CLUEDO. Qui a tué le docteur Lenoir ? À l'heure de la maison connectée, il suffira peut-être de le demander aux objets domotiques qui enregistrent silencieusement nos faits et gestes, et pourraient ainsi contribuer à blanchir ou accabler un suspect aux yeux de la justice. La question n'a rien de fantaisiste, puisqu'elle se pose aujourd'hui en Arkansas (États-Unis), dans le cadre d'une affaire de meurtre survenu en novembre 2015. Victor Collins, un ancien officier de police, y a été retrouvé mort dans un sauna extérieur dans le jardin de son voisin Andrew Bates. Ce dernier a prétendu qu'il s'agit d'une noyade accidentelle et qu'il dormait lors des faits, mais les policiers ont retrouvé des traces de lutte, les conduisant à inculper Bates pour homicide. Autre indice qui plaide pour une noyade tout sauf accidentelle : la consommation de 140 gallons d'eau (soit environ 0,5 m3) d'eau chez le suspect dans la nuit du meurtre entre 1 heure et 3 heures du matin, qui suggérerait que le sauna ait été rempli sur demande... et en pleine nuit.
Un fait divers crapuleux ? Pas seulement : la maison de Bates est équipée de dispositifs connectés tels le boîtier Amazon Echo, qui utilise la technologie de reconnaissance vocale Alexa. Théoriquement, le boîtier n'est pas supposé enregistrer et transmettre les commandes vocales sur le cloud (c'est à dire en ligne, sur les serveurs d'Amazon) sauf si le mot d'activation "Alexa" a été prononcé. Mais ce n'est pas ce que pense la police, qui soupçonne le boîtier d'avoir enregistré l'intégralité des événements survenus lors de cette nuit du 28 novembre 2015. Le parquet a ainsi obtenu un mandat de perquisition demandant à Amazon de lui transmettre toutes les données relatives au crime, selon un communiqué du procureur du comté de Benton (mis en ligne par le média Ars Technica).

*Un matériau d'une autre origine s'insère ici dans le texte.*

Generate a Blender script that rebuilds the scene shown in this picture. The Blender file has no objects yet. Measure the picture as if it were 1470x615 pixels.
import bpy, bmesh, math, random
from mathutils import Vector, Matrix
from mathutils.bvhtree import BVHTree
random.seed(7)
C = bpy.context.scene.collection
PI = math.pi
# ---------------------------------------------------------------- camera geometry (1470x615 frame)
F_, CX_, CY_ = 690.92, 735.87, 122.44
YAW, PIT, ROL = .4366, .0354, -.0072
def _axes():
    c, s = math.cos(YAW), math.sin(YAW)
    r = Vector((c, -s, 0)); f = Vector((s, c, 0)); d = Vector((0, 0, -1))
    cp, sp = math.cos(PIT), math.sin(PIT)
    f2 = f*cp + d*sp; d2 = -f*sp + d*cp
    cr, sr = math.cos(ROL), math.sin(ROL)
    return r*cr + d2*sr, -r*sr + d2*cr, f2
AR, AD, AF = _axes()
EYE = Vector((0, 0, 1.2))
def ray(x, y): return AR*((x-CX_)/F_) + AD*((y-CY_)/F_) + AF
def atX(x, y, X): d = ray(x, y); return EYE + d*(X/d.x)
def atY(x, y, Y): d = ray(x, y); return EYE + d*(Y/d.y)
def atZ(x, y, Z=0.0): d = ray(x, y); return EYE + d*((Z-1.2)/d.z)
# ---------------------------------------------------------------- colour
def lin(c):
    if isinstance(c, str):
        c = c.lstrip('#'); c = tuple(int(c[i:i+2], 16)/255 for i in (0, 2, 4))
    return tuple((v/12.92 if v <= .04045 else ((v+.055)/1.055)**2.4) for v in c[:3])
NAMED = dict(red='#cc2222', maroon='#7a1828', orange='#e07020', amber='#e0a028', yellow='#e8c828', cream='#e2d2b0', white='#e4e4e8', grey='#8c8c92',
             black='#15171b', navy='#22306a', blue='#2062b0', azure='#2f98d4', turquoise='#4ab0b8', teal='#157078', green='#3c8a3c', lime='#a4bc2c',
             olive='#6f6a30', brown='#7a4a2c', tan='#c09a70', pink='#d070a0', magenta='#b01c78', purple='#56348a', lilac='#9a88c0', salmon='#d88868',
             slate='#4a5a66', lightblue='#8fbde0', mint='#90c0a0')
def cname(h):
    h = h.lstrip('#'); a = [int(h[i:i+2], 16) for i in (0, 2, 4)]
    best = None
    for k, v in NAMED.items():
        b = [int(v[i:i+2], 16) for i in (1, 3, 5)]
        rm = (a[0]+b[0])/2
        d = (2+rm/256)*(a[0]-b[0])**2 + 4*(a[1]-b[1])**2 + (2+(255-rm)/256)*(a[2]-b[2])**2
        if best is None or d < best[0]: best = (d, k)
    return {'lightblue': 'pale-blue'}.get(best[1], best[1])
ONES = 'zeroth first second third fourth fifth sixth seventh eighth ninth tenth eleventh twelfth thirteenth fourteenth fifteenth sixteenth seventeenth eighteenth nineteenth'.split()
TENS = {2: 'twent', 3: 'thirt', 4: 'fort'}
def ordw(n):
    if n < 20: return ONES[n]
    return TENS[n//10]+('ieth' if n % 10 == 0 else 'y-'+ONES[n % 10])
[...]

Objets connectés, assistants discrets ou mouchards ?
Le hic : Amazon n'en démord pas, le dispositif n'aurait rien pu enregistrer en l'absence de mot d'activation prononcé. "Amazon refuse de respecter le mandat et ne nous a rien transmis", tempête Nathan Smith, procureur du comté de Benton, contacté par Mashable. Or, afin de détecter ne serait-ce que le mot-clé "Alexa", l'assistant vocal d'Amazon doit techniquement rester sur le qui-vive et procéder à une veille audio permanente, transmise sur le cloud. Des données qui peuvent ainsi avoir être transitoirement conservées : si l'appareil n'a pas été réutilisé depuis, les enregistrements transmis peuvent ne pas avoir été écrasés. Et ce n'est pas tout : selon nos confrères d'Ars Technica, qui ont étudié le code source du prototype du service, les derniers fichiers audio transmis seraient également stockés sur le boîtier Echo lui-même.
VIE PRIVÉE. Kimberly Weber, avocate de l'accusé, argue que la divulgation des données enregistrées par Echo serait une atteinte grave à la vie privée. "L'application de la loi ne devrait pas tourner des technologies améliorant notre qualité de vie contre nous", argue-t-elle. Mais pour les géants du numérique, l'affaire (qui rappelle les déboires qu'a connu Apple début 2016 avec le FBI) dépasse le seul cadre légal de l'affaire. Car il ne s'agit pas seulement d'Amazon : nombreuses sont aujourd'hui les sociétés à enregistrer les commandes vocales dans le cloud, à l'instar d'Apple et de son assistant Siri, de Google, ou même de certains téléviseurs Samsung. Si la police américaine en vient à prouver, grâce aux données enregistrées par Echo, que Bates a bien commis le crime, cela reviendrait pour Amazon à reconnaître que ses boîtiers permettent d'espionner les usagers à leur insu. Une mauvaise pub dispensable.